Ora che tanti siciliani hanno manifestato le proprie idee sulla presenza di Musumeci a Pontida, ora che le bocce si sono fermate e però non ci possiamo permettere di lasciar cadere l’episodio nell’oblio, è opportuno fare qualche considerazione su ciò che la partecipazione del nostro Governatore a quel raduno potrebbe comportare per la Sicilia.
Per cominciare, ci chiediamo quali possano essere stati i motivi del gesto compiuto dal Presidente Musumeci. Quello che più facilmente viene in mente è riconducibile all’attuale debolezza del governo regionale. Una debolezza che ha costretto Musumeci a rinviare la legge finanziaria, dichiarare la propria incapacità a mantenere gli impegni economici, rimangiarsi le promesse di interventi risolutivi del dissesto ambientale, ignorare le proteste popolari contro le micidiali antenne MUOS, rinviare alle calende greche il “piano rifiuti”, le opere di bonifica e di salvaguardia territoriale. Scoprendosi debole, il Presidente Musumeci si sarebbe sentito in diritto di cercare nuova forza nel governo nazionale, genuflettendosi davanti al potente Ministro degli Interni.
Un secondo motivo, anche questo piuttosto credibile, sta nel fatto che avendo Musumeci un’anima fascista in stile Giovane Italia anni ’70, ha creduto bene di schierarsi col razzismo, col dispotismo nazionalista e col bellicismo aggressivo di Salvini. Di conseguenza, il Presidente siciliano può avere inteso il raduno di Pontida come un raduno di camicie nere, sentendo così l’obbligo morale di partecipare.
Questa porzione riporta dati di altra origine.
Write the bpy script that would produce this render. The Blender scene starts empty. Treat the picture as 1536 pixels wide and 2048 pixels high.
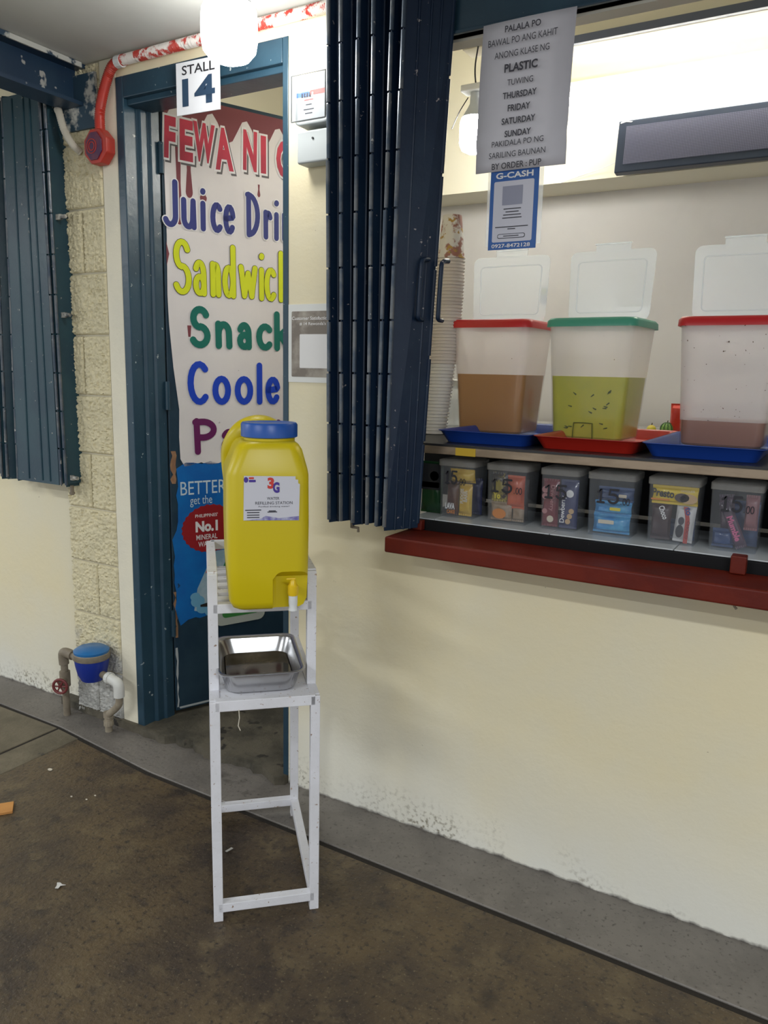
import bpy, bmesh, math, random
from mathutils import noise as mnoise
from mathutils import Vector, Matrix
random.seed(14)
PI = math.pi
sc = bpy.context.scene
COL = sc.collection

# ------------------------------------------------------------------ camera
cam_d = bpy.data.cameras.new('camera'); cam = bpy.data.objects.new('camera', cam_d); COL.objects.link(cam)
cam_d.sensor_fit = 'HORIZONTAL'; cam_d.sensor_width = 36; cam_d.lens = 36 * 1560 / 1536
cam_d.clip_start = .02
RT = Vector((.86220, .50609, .02211)); UP = Vector((-.10806, .14109, .98408)); FW = Vector((-.49492, .85086, -.17634))
cam.matrix_world = Matrix(((RT.x, UP.x, -FW.x, 0), (RT.y, UP.y, -FW.y, -1.91334), (RT.z, UP.z, -FW.z, 1.35), (0, 0, 0, 1)))
sc.camera = cam

# ------------------------------------------------------------------ world, lamps, exposure
w = bpy.data.worlds.new('world'); sc.world = w; w.use_nodes = True
w.node_tree.nodes['Background'].inputs[0].default_value = (.94, .97, 1, 1)
w.node_tree.nodes['Background'].inputs[1].default_value = .56
vs = sc.view_settings
vs.view_transform = 'Standard'; vs.look = 'None'; vs.gamma = 1; vs.use_curve_mapping = False
vs.exposure = 0.55
BULB_E = 23.0      # radiance of the bulb over the walkway
INBULB_E = 48.0    # radiance of the bulb inside the stall
TUBE_E = 34.0      # radiance of the tube inside the stall

def area(name, loc, rot, sx, sy, power, col):
    d = bpy.data.lights.new(name, 'AREA'); d.shape = 'RECTANGLE'; d.size = sx; d.size_y = sy
    d.energy = power; d.color = col
    o = bpy.data.objects.new(name, d); COL.objects.link(o); o.location = loc; o.rotation_euler = rot
    return o
# fluorescent battens on the walkway ceiling, behind and beside the camera
area('batten_lamp', (.9, -2.3, 2.25), (0, 0, 0), 1.2, .12, 34, (.93, .97, 1))
area('batten_lamp', (-1.6, -3.2, 2.25), (0, 0, 0), 1.2, .12, 32, (.93, .97, 1))
area('batten_lamp', (-4.2, -2.0, 2.25), (0, 0, 0), 1.2, .12, 26, (.93, .97, 1))

# ------------------------------------------------------------------ materials
MATS = {}
def M(name, col, rough=.5, metal=0, col2=None, scale=6, lo=.42, hi=.62, bump=0, bscale=60, spec=.5, specks=None, coat=0, stretch=None):
    """Principled surface; col2 mixed in by noise; bump = fine relief; specks=(colour, scale, threshold)."""
    if name in MATS: return MATS[name]
    m = bpy.data.materials.new(name); m.use_nodes = True; nt = m.node_tree; N = nt.nodes; L = nt.links
    b = N['Principled BSDF']
    b.inputs['Base Color'].default_value = (*col, 1); b.inputs['Roughness'].default_value = rough
    b.inputs['Metallic'].default_value = metal; b.inputs['Specular IOR Level'].default_value = spec
    b.inputs['Coat Weight'].default_value = coat
    tc = N.new('ShaderNodeTexCoord'); vec = tc.outputs['Object']
    if stretch:
        mp = N.new('ShaderNodeMapping'); mp.inputs['Scale'].default_value = stretch
        L.new(vec, mp.inputs[0]); vec = mp.outputs[0]
    cur = None
    def noise(s, det=5):
        n = N.new('ShaderNodeTexNoise'); n.inputs['Scale'].default_value = s; n.inputs['Detail'].default_value = det
        n.inputs['Roughness'].default_value = .6; L.new(vec, n.inputs['Vector']); return n
    def ramp(src, a, c):
        r = N.new('ShaderNodeMapRange'); r.inputs[1].default_value = a; r.inputs[2].default_value = c; L.new(src, r.inputs[0]); return r.outputs[0]
    def mix(fac, a, c):
        x = N.new('ShaderNodeMix'); x.data_type = 'RGBA'; L.new(fac, x.inputs[0])
        if a is None: x.inputs[6].default_value = (*col, 1)
        else: L.new(a, x.inputs[6])
        x.inputs[7].default_value = (*c, 1); return x.outputs[2]
    if col2: cur = mix(ramp(noise(scale).outputs[0], lo, hi), cur, col2)
    if specks:
        for (c, s, t, *wd) in (specks if isinstance(specks, list) else [specks]):
            cur = mix(ramp(noise(s, 3).outputs[0], t, t + (wd[0] if wd else .03)), cur, c)
    if cur is not None: L.new(cur, b.inputs['Base Color'])
    if bump:
        bn = N.new('ShaderNodeBump'); bn.inputs['Strength'].default_value = bump; bn.inputs['Distance'].default_value = .01
        L.new(noise(bscale, 6).outputs[0], bn.inputs['Height']); L.new(bn.outputs[0], b.inputs['Normal'])
    MATS[name] = m; return m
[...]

Un terzo motivo, anche questo verosimile, va cercato nel fatto che la presenza di ardenti autonomisti nella giunta e in assemblea avrebbe colorato di “pericolose” tinte autonomistiche l’amministrazione Musumeci, con conseguente turbamento dell’ultra-nazionalista Salvini. Precipitandosi a Pontida, Musumeci avrebbe inteso cancellare questo peccato originario, nascondere l’ingombrante verità, magari fornendo le necessarie assicurazioni su un imminente accomodamento.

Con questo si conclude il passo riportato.